+++ DATASET CONTENT

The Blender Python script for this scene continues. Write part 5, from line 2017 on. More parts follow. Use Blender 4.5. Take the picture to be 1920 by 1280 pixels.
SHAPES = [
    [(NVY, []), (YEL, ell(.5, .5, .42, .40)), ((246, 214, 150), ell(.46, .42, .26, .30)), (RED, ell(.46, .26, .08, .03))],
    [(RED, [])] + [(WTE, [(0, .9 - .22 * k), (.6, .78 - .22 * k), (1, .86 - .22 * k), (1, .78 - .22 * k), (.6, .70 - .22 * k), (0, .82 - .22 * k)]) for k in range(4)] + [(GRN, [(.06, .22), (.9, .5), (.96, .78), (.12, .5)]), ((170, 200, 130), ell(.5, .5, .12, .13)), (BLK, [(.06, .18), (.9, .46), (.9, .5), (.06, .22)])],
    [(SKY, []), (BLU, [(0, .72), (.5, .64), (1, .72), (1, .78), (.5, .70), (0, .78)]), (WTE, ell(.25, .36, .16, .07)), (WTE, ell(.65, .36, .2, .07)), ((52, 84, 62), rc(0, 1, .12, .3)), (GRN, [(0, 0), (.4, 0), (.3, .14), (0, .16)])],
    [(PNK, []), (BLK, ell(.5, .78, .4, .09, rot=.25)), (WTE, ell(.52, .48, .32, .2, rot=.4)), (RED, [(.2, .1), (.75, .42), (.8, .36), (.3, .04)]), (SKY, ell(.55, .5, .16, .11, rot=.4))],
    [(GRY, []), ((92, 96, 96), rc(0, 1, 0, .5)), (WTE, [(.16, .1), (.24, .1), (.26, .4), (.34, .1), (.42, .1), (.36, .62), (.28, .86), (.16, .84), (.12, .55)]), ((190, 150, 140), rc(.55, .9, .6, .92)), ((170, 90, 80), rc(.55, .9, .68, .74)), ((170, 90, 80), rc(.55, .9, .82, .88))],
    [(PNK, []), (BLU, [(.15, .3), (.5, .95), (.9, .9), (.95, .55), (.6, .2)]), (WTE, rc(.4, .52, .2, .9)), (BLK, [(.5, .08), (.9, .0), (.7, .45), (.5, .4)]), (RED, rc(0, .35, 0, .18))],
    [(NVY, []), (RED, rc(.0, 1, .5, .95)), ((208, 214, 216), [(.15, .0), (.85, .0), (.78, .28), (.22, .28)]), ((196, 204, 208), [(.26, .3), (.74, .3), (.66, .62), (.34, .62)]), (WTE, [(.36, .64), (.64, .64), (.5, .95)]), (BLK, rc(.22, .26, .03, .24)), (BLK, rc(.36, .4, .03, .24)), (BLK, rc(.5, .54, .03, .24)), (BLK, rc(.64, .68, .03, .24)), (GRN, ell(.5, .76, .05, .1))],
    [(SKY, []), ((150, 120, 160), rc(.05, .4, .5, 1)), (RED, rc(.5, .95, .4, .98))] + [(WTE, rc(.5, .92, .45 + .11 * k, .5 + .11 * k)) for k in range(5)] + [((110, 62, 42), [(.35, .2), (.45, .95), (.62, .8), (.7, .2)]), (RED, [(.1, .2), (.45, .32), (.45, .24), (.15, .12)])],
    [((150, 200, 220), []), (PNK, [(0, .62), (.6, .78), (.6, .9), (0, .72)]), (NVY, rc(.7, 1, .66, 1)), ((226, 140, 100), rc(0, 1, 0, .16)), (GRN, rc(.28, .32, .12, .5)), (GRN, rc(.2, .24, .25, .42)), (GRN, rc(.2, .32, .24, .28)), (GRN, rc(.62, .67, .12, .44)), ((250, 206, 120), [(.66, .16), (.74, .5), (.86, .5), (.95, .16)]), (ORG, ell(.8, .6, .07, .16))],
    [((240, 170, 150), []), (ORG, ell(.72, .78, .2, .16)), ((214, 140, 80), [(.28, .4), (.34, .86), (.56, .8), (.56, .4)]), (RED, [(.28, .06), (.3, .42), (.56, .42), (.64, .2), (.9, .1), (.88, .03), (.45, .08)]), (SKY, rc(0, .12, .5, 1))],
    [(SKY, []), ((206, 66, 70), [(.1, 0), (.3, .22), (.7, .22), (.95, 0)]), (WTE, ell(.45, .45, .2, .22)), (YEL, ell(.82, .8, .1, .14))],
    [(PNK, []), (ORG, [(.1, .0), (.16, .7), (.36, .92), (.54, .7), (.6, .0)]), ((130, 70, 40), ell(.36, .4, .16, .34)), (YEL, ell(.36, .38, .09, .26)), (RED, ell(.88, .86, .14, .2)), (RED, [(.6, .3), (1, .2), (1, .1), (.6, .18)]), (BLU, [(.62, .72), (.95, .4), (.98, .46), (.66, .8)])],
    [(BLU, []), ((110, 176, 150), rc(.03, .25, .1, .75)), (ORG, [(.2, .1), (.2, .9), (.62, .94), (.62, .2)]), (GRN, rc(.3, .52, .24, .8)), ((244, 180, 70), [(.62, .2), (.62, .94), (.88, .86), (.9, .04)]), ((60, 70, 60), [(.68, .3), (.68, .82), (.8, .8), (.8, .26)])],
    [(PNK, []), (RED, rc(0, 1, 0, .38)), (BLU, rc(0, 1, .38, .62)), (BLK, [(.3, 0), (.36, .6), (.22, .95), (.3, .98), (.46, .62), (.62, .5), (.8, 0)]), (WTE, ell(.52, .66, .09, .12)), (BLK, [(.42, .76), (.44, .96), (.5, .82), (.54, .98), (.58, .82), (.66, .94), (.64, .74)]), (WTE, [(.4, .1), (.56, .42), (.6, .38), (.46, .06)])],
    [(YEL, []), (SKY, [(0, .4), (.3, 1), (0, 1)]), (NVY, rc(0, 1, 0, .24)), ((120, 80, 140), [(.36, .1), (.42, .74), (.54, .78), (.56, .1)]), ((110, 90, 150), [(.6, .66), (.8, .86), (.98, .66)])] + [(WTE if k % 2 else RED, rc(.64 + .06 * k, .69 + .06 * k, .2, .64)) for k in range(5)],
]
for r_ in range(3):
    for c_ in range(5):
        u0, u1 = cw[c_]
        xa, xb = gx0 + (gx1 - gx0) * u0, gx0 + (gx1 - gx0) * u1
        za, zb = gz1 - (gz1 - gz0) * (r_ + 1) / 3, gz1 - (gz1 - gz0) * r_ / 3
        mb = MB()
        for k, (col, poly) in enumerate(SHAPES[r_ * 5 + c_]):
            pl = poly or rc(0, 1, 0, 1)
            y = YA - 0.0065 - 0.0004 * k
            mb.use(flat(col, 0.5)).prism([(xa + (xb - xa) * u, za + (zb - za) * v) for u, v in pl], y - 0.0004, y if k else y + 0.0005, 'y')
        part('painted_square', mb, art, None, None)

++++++

WHAT THIS TASK INVOLVES:
Write the data out again in full and exactly.

FINAL RESULT:
The Blender Python script for this scene continues. Write part 5, from line 2017 on. More parts follow. Use Blender 4.5. Take the picture to be 1920 by 1280 pixels.
SHAPES = [
    [(NVY, []), (YEL, ell(.5, .5, .42, .40)), ((246, 214, 150), ell(.46, .42, .26, .30)), (RED, ell(.46, .26, .08, .03))],
    [(RED, [])] + [(WTE, [(0, .9 - .22 * k), (.6, .78 - .22 * k), (1, .86 - .22 * k), (1, .78 - .22 * k), (.6, .70 - .22 * k), (0, .82 - .22 * k)]) for k in range(4)] + [(GRN, [(.06, .22), (.9, .5), (.96, .78), (.12, .5)]), ((170, 200, 130), ell(.5, .5, .12, .13)), (BLK, [(.06, .18), (.9, .46), (.9, .5), (.06, .22)])],
    [(SKY, []), (BLU, [(0, .72), (.5, .64), (1, .72), (1, .78), (.5, .70), (0, .78)]), (WTE, ell(.25, .36, .16, .07)), (WTE, ell(.65, .36, .2, .07)), ((52, 84, 62), rc(0, 1, .12, .3)), (GRN, [(0, 0), (.4, 0), (.3, .14), (0, .16)])],
    [(PNK, []), (BLK, ell(.5, .78, .4, .09, rot=.25)), (WTE, ell(.52, .48, .32, .2, rot=.4)), (RED, [(.2, .1), (.75, .42), (.8, .36), (.3, .04)]), (SKY, ell(.55, .5, .16, .11, rot=.4))],
    [(GRY, []), ((92, 96, 96), rc(0, 1, 0, .5)), (WTE, [(.16, .1), (.24, .1), (.26, .4), (.34, .1), (.42, .1), (.36, .62), (.28, .86), (.16, .84), (.12, .55)]), ((190, 150, 140), rc(.55, .9, .6, .92)), ((170, 90, 80), rc(.55, .9, .68, .74)), ((170, 90, 80), rc(.55, .9, .82, .88))],
    [(PNK, []), (BLU, [(.15, .3), (.5, .95), (.9, .9), (.95, .55), (.6, .2)]), (WTE, rc(.4, .52, .2, .9)), (BLK, [(.5, .08), (.9, .0), (.7, .45), (.5, .4)]), (RED, rc(0, .35, 0, .18))],
    [(NVY, []), (RED, rc(.0, 1, .5, .95)), ((208, 214, 216), [(.15, .0), (.85, .0), (.78, .28), (.22, .28)]), ((196, 204, 208), [(.26, .3), (.74, .3), (.66, .62), (.34, .62)]), (WTE, [(.36, .64), (.64, .64), (.5, .95)]), (BLK, rc(.22, .26, .03, .24)), (BLK, rc(.36, .4, .03, .24)), (BLK, rc(.5, .54, .03, .24)), (BLK, rc(.64, .68, .03, .24)), (GRN, ell(.5, .76, .05, .1))],
    [(SKY, []), ((150, 120, 160), rc(.05, .4, .5, 1)), (RED, rc(.5, .95, .4, .98))] + [(WTE, rc(.5, .92, .45 + .11 * k, .5 + .11 * k)) for k in range(5)] + [((110, 62, 42), [(.35, .2), (.45, .95), (.62, .8), (.7, .2)]), (RED, [(.1, .2), (.45, .32), (.45, .24), (.15, .12)])],
    [((150, 200, 220), []), (PNK, [(0, .62), (.6, .78), (.6, .9), (0, .72)]), (NVY, rc(.7, 1, .66, 1)), ((226, 140, 100), rc(0, 1, 0, .16)), (GRN, rc(.28, .32, .12, .5)), (GRN, rc(.2, .24, .25, .42)), (GRN, rc(.2, .32, .24, .28)), (GRN, rc(.62, .67, .12, .44)), ((250, 206, 120), [(.66, .16), (.74, .5), (.86, .5), (.95, .16)]), (ORG, ell(.8, .6, .07, .16))],
    [((240, 170, 150), []), (ORG, ell(.72, .78, .2, .16)), ((214, 140, 80), [(.28, .4), (.34, .86), (.56, .8), (.56, .4)]), (RED, [(.28, .06), (.3, .42), (.56, .42), (.64, .2), (.9, .1), (.88, .03), (.45, .08)]), (SKY, rc(0, .12, .5, 1))],
    [(SKY, []), ((206, 66, 70), [(.1, 0), (.3, .22), (.7, .22), (.95, 0)]), (WTE, ell(.45, .45, .2, .22)), (YEL, ell(.82, .8, .1, .14))],
    [(PNK, []), (ORG, [(.1, .0), (.16, .7), (.36, .92), (.54, .7), (.6, .0)]), ((130, 70, 40), ell(.36, .4, .16, .34)), (YEL, ell(.36, .38, .09, .26)), (RED, ell(.88, .86, .14, .2)), (RED, [(.6, .3), (1, .2), (1, .1), (.6, .18)]), (BLU, [(.62, .72), (.95, .4), (.98, .46), (.66, .8)])],
    [(BLU, []), ((110, 176, 150), rc(.03, .25, .1, .75)), (ORG, [(.2, .1), (.2, .9), (.62, .94), (.62, .2)]), (GRN, rc(.3, .52, .24, .8)), ((244, 180, 70), [(.62, .2), (.62, .94), (.88, .86), (.9, .04)]), ((60, 70, 60), [(.68, .3), (.68, .82), (.8, .8), (.8, .26)])],
    [(PNK, []), (RED, rc(0, 1, 0, .38)), (BLU, rc(0, 1, .38, .62)), (BLK, [(.3, 0), (.36, .6), (.22, .95), (.3, .98), (.46, .62), (.62, .5), (.8, 0)]), (WTE, ell(.52, .66, .09, .12)), (BLK, [(.42, .76), (.44, .96), (.5, .82), (.54, .98), (.58, .82), (.66, .94), (.64, .74)]), (WTE, [(.4, .1), (.56, .42), (.6, .38), (.46, .06)])],
    [(YEL, []), (SKY, [(0, .4), (.3, 1), (0, 1)]), (NVY, rc(0, 1, 0, .24)), ((120, 80, 140), [(.36, .1), (.42, .74), (.54, .78), (.56, .1)]), ((110, 90, 150), [(.6, .66), (.8, .86), (.98, .66)])] + [(WTE if k % 2 else RED, rc(.64 + .06 * k, .69 + .06 * k, .2, .64)) for k in range(5)],
]
for r_ in range(3):
    for c_ in range(5):
        u0, u1 = cw[c_]
        xa, xb = gx0 + (gx1 - gx0) * u0, gx0 + (gx1 - gx0) * u1
        za, zb = gz1 - (gz1 - gz0) * (r_ + 1) / 3, gz1 - (gz1 - gz0) * r_ / 3
        mb = MB()
        for k, (col, poly) in enumerate(SHAPES[r_ * 5 + c_]):
            pl = poly or rc(0, 1, 0, 1)
            y = YA - 0.0065 - 0.0004 * k
            mb.use(flat(col, 0.5)).prism([(xa + (xb - xa) * u, za + (zb - za) * v) for u, v in pl], y - 0.0004, y if k else y + 0.0005, 'y')
        part('painted_square', mb, art, None, None)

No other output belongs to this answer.